Michael, your one big huge file duplicating all the plpgsql functions
with long names is a good solution for people faced with this problem
right now with the same version of OpenACS (4.6.1) you're using.
But no, it wouldn't make sense at all to maintain that indefinitely as
part of the regular OpenACS release. (Having the same function
defined redundantly in two different places is almost always a bad
idea.)
The correct general solution is to establish an OpenACS wide
convention like I was talking about above.
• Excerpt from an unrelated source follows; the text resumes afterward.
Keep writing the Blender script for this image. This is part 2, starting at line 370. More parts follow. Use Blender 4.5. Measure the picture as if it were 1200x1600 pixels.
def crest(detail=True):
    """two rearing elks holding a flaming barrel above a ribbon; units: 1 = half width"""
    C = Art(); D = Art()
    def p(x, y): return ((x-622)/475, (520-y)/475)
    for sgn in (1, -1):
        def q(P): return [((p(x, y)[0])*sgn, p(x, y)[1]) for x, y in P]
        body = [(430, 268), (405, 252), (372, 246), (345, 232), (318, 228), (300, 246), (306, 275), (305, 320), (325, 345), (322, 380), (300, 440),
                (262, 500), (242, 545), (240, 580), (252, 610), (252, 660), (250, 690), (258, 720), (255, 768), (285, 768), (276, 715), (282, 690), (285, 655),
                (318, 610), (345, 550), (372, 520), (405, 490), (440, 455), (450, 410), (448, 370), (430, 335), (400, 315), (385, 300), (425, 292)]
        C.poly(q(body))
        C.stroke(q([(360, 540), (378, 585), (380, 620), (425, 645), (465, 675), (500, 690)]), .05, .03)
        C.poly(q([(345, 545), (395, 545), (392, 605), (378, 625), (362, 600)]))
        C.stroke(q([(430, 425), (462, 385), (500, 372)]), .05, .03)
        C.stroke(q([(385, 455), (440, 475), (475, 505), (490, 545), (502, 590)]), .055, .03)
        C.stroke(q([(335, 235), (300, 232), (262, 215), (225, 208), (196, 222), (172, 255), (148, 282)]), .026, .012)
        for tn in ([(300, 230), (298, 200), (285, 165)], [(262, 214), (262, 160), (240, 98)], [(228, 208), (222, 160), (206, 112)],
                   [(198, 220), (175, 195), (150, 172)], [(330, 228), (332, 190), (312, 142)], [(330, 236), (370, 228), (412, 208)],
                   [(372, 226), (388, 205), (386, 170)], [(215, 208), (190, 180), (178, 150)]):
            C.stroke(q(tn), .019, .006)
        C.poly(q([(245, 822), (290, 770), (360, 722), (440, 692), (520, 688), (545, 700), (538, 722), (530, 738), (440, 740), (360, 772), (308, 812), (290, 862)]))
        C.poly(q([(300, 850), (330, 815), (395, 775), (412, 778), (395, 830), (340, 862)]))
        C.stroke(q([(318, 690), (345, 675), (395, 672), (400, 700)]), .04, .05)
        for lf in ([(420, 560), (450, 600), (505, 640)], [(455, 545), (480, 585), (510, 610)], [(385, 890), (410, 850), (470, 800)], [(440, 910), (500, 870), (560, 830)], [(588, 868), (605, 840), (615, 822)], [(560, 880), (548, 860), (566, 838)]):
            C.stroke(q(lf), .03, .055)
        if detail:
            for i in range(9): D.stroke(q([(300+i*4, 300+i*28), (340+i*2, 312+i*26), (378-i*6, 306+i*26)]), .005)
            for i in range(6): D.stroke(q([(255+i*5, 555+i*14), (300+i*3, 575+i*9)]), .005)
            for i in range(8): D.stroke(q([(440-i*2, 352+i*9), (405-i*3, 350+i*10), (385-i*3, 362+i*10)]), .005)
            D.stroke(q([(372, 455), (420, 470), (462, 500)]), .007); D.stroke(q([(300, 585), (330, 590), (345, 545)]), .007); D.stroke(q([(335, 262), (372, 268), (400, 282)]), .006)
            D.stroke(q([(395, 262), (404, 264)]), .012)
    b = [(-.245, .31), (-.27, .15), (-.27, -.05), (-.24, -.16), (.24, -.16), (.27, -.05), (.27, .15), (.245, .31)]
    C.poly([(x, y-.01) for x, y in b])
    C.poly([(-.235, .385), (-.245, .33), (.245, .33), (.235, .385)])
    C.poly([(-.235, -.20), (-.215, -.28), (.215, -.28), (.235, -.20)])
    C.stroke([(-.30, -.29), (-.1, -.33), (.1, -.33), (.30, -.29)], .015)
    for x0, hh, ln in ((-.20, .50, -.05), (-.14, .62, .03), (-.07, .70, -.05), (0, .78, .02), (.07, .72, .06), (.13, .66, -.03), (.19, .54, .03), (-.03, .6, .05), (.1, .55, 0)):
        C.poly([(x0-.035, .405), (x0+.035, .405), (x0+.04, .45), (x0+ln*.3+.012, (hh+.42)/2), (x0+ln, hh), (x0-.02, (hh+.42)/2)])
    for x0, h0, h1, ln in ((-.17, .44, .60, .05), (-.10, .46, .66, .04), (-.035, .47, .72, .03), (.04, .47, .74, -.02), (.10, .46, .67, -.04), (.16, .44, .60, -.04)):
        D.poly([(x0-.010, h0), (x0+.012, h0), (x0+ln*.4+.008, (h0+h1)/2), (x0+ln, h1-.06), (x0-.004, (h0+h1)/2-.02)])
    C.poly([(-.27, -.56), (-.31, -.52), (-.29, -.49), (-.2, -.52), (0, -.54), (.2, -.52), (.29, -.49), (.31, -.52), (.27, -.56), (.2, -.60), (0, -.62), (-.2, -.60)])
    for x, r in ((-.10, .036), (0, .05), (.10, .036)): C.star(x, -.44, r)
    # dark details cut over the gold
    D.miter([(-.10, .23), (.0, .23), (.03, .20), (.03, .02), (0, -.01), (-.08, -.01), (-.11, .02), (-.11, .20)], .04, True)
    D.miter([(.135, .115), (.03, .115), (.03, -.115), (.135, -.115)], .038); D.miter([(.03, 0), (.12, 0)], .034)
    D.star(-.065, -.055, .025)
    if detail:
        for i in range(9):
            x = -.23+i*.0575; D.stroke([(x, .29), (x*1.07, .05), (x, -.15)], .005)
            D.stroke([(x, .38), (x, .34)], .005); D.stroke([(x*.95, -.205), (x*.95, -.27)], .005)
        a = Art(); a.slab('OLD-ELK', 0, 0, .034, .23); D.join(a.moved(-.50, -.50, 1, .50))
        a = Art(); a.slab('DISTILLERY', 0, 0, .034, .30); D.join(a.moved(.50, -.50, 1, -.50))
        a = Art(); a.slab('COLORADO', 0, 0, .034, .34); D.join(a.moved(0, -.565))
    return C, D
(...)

Then there will be no need
for duplicate copies of function definitions, you'd simply write a
little script to find and source all the "sql/postgresql/*-pb.sql"
files or whatever.
Converting all the packages to a particular naming convention should
be pretty straightforwad, but there's definitely a fair amount of
drudgery involved, and it does require touching all those source files
and being careful about it. So in the interim, Michael, for OpenACS
4.6.2 or 4.6.3 users, if you have either some script to automatically
generate the "one big file" solution you came up with for 4.6.1, or a
similar file for those newer versions of OpenACS, that would probably
be quite useful to anyone using those versions of OpenACS who needs to
upgrade from PostgreSQL 7.2 to 7.3.
In fact, the changing of packages to match a new naming convention
would probably need to be done on the Head (currently what will become
OpenACS 5.0), and likely anyone upgrading to 5.0 will have
already upgraded from PostgreSQL 7.2 to 7.3?
There is no reason for this naming convention to be any difference for
core and non-core packages. If we establish an organizing and naming
convention, then we can and should change all packages to use it, core
or not. Naturally, the core packages would probably get done first.